- _TASK DETAILS_
From the listing below, copy word for word every line starting at the one that includes "Write a Blender" and ending at the one that includes "COL = scene.collection"; the pictures are omitted.

===== EXTRACTED ENTRIES =====

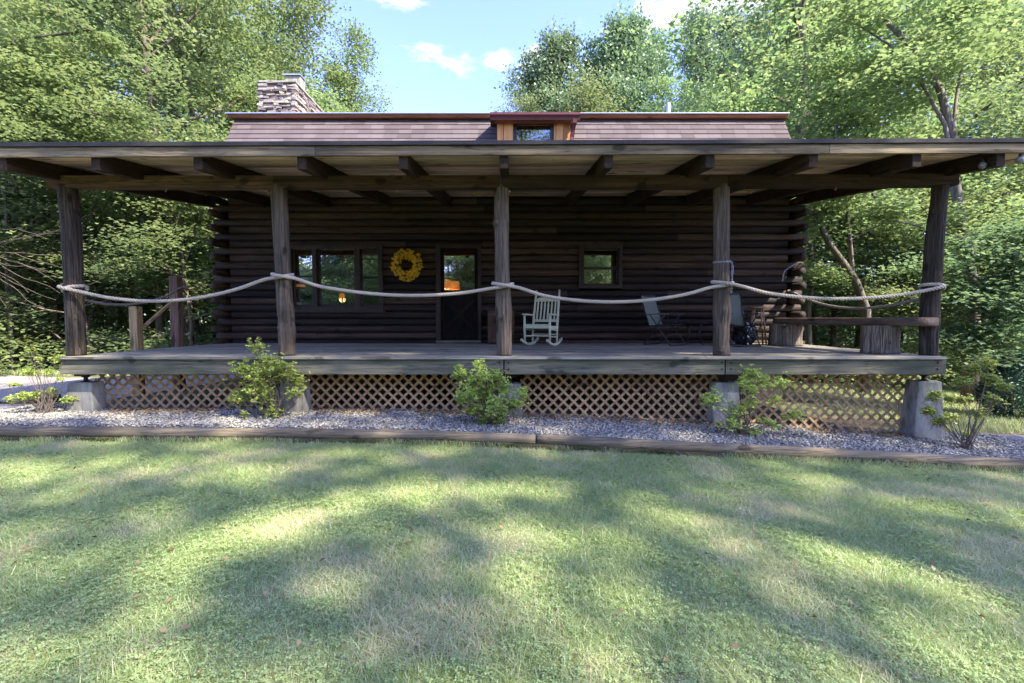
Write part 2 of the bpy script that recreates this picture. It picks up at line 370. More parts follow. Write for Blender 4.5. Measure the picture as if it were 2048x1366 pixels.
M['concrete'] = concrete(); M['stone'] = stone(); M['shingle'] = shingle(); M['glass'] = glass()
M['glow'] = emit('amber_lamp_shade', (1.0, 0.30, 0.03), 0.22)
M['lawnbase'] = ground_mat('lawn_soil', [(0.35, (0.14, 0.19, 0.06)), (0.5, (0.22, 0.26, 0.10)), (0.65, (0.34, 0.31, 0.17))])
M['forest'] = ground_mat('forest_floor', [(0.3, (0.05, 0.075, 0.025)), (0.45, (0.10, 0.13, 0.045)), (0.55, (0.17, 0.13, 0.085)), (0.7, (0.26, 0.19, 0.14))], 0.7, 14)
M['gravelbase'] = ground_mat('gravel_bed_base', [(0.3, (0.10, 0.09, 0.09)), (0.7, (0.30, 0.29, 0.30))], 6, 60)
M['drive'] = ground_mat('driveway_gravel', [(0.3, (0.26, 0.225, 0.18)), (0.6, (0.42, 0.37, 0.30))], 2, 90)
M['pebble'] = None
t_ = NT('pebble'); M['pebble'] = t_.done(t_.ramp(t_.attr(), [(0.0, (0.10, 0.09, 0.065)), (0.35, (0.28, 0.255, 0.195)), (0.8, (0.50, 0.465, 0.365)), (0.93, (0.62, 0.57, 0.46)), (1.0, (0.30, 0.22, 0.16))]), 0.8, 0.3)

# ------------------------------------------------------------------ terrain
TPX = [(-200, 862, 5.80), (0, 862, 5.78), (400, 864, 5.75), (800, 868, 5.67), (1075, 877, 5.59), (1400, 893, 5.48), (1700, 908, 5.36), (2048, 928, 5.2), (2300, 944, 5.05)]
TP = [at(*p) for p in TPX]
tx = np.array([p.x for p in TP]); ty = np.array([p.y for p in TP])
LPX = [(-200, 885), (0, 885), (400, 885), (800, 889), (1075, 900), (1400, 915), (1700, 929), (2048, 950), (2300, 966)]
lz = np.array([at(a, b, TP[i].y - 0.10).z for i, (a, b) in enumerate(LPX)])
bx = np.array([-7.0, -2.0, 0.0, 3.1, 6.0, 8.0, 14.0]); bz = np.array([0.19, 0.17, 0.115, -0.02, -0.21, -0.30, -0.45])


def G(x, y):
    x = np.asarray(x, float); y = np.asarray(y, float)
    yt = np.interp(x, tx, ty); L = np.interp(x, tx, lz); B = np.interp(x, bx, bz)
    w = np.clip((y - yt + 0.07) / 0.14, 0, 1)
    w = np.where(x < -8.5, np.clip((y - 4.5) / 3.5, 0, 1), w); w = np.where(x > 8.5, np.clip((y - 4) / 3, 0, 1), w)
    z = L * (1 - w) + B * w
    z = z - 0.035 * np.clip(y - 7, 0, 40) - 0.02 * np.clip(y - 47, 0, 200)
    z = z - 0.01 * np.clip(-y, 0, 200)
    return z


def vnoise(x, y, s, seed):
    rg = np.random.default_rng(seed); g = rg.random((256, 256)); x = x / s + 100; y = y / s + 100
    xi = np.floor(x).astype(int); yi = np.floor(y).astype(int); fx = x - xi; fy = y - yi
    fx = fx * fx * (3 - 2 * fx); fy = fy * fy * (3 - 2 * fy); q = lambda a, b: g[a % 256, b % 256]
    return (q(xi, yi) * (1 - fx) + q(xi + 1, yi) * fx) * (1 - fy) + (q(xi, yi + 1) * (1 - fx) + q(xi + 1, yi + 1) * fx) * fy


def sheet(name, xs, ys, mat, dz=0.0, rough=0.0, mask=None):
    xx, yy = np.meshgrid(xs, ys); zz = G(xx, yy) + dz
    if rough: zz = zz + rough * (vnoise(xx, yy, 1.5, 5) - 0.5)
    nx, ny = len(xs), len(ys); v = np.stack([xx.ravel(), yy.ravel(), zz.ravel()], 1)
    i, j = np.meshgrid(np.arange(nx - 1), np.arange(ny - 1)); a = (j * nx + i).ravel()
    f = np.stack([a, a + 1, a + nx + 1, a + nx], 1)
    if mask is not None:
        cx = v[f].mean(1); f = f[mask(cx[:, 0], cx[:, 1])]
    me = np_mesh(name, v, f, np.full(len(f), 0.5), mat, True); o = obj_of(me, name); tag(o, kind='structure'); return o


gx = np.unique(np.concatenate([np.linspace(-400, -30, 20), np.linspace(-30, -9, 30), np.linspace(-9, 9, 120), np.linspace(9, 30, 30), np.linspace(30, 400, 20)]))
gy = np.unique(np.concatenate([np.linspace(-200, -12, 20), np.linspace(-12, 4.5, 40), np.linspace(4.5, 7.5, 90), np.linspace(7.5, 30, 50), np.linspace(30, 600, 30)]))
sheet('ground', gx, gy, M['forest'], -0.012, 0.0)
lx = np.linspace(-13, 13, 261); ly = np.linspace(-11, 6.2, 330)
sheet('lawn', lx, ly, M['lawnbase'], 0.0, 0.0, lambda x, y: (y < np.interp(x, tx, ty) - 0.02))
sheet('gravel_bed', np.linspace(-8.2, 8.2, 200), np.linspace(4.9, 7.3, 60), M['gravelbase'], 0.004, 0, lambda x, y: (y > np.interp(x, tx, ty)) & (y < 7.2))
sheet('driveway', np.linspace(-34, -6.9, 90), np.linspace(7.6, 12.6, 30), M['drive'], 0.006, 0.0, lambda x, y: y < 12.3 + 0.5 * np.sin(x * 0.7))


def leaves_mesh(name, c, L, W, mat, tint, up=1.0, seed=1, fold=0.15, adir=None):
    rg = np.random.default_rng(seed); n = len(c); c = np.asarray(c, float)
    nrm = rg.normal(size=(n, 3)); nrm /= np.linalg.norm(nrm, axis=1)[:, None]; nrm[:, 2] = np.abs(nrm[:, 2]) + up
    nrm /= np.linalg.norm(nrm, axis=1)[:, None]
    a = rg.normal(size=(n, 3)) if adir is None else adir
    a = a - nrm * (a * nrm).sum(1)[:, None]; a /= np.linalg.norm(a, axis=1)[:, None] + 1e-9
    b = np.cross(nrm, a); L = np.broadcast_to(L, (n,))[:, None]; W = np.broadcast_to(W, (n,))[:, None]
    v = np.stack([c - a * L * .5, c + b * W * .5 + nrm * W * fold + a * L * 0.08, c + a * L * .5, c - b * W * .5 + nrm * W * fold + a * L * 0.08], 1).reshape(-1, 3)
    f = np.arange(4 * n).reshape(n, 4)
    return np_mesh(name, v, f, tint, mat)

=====
===== EXTRACTED ENTRIES =====

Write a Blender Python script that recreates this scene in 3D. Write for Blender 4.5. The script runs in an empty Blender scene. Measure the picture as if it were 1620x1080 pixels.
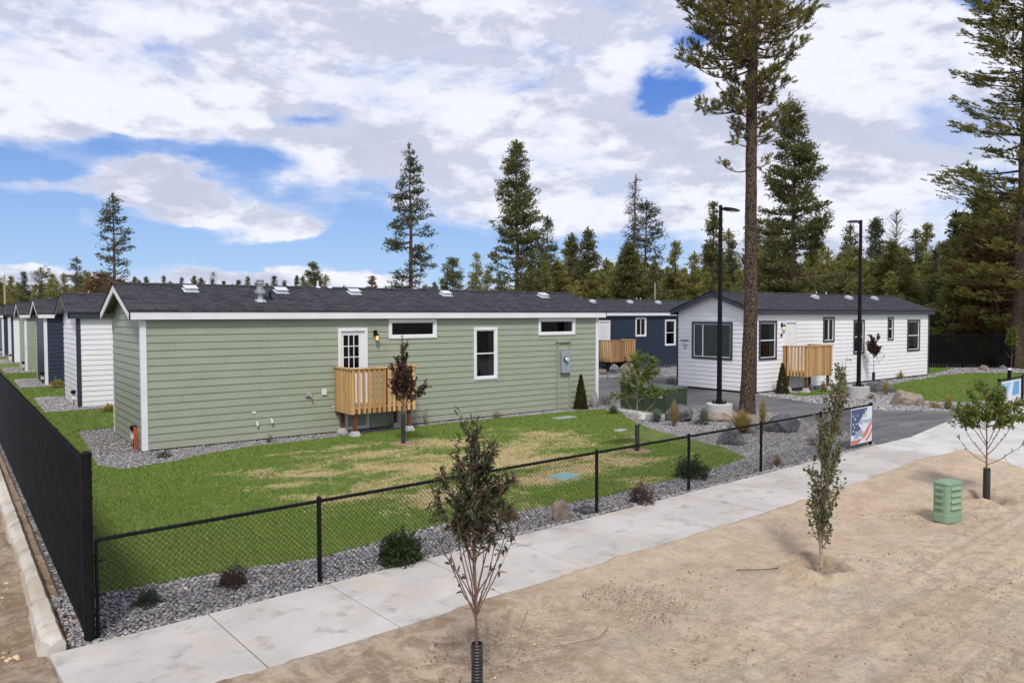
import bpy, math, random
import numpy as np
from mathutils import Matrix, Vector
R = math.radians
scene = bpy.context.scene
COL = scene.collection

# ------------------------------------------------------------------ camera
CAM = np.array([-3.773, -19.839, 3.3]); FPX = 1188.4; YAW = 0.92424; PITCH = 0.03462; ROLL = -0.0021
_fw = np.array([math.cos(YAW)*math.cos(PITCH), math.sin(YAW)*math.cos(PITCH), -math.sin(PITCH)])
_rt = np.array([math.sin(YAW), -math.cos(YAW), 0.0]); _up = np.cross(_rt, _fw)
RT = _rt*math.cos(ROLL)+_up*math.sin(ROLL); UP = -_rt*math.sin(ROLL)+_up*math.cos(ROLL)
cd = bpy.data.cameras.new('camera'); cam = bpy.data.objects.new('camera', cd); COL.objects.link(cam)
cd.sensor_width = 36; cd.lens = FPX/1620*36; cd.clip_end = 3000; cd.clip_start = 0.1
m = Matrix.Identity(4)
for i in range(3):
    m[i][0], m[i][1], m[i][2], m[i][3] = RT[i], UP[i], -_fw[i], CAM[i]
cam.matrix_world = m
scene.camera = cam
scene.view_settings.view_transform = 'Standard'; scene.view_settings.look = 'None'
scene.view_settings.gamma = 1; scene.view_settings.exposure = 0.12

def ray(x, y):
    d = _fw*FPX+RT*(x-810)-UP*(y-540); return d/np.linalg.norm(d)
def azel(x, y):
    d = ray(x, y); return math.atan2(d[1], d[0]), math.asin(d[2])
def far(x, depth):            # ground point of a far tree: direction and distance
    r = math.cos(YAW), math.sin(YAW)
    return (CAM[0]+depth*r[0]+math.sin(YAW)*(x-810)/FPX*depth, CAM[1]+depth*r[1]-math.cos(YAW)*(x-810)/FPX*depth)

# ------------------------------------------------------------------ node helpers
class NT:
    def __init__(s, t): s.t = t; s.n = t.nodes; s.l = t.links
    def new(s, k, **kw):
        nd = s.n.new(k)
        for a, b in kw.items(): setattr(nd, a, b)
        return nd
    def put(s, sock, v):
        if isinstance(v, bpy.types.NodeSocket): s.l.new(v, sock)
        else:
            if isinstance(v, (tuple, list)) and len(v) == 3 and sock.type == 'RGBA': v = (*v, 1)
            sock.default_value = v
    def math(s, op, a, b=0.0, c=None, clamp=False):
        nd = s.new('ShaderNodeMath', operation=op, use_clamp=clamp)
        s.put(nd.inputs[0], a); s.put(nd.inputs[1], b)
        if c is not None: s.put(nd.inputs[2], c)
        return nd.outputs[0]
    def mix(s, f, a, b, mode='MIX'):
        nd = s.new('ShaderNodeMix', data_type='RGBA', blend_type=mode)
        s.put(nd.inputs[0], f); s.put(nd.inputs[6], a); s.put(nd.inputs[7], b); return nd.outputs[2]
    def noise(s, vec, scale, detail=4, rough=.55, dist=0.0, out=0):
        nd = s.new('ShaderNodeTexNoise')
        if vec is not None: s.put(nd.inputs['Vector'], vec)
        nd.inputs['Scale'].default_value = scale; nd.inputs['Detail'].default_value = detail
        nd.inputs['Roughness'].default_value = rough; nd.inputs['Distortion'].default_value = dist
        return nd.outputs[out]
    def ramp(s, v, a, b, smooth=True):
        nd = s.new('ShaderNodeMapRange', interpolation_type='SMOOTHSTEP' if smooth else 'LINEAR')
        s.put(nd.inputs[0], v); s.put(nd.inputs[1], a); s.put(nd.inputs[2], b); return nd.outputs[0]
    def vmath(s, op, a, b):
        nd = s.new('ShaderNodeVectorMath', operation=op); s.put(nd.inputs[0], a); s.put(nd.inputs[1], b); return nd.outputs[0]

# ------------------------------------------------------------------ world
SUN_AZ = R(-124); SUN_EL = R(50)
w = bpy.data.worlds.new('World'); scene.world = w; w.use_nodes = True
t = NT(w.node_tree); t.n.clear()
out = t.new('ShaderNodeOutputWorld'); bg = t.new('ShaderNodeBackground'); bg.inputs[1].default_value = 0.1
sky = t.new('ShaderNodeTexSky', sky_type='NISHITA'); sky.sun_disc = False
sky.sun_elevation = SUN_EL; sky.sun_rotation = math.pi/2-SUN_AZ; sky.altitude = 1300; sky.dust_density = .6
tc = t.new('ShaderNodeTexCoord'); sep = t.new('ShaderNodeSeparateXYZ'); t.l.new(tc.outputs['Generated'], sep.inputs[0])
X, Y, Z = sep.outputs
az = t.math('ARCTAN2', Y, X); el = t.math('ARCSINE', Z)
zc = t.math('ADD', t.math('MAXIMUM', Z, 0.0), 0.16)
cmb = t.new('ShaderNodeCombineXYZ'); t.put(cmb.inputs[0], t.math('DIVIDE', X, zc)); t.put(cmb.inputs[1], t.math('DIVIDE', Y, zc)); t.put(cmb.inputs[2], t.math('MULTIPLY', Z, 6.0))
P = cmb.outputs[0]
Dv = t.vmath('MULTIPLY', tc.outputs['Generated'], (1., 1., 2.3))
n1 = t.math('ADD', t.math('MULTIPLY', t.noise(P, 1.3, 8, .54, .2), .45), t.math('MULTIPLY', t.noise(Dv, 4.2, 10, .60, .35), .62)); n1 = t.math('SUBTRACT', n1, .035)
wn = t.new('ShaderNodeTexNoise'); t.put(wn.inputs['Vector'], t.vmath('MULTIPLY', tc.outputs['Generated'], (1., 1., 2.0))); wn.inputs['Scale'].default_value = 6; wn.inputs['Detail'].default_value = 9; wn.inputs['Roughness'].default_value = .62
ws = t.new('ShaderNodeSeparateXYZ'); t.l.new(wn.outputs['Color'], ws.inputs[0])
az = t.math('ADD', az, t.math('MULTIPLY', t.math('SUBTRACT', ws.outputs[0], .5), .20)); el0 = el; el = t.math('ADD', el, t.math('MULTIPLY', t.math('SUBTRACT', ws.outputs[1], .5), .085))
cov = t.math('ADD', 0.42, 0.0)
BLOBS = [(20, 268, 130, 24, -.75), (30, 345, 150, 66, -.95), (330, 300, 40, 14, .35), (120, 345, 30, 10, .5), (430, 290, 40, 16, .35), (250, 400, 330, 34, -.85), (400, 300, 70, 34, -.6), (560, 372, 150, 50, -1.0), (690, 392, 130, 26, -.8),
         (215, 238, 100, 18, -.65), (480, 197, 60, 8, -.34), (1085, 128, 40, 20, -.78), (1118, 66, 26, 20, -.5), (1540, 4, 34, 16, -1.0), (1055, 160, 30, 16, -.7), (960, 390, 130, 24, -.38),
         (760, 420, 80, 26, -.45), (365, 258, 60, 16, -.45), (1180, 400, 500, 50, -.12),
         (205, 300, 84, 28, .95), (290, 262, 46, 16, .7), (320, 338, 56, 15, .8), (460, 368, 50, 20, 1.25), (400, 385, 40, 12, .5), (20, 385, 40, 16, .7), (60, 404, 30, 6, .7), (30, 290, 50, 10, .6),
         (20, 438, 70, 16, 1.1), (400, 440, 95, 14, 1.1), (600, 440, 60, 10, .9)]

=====
===== EXTRACTED ENTRIES =====

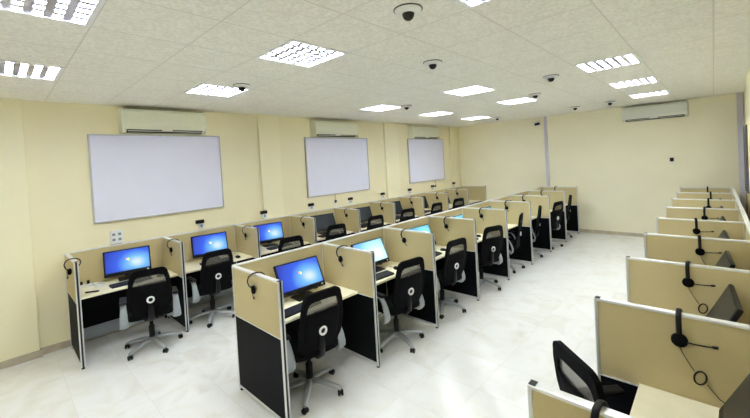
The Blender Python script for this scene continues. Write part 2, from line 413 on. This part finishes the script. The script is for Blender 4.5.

=====

- _RESULT FOR THIS TASK_
Write a Blender Python script that recreates this scene in 3D. Write for Blender 4.5. The script runs in an empty Blender scene. Measure the picture as if it were 1620x1080 pixels.
import bpy, math, random
import numpy as np
from mathutils import Matrix, Vector
R = math.radians
scene = bpy.context.scene
COL = scene.collection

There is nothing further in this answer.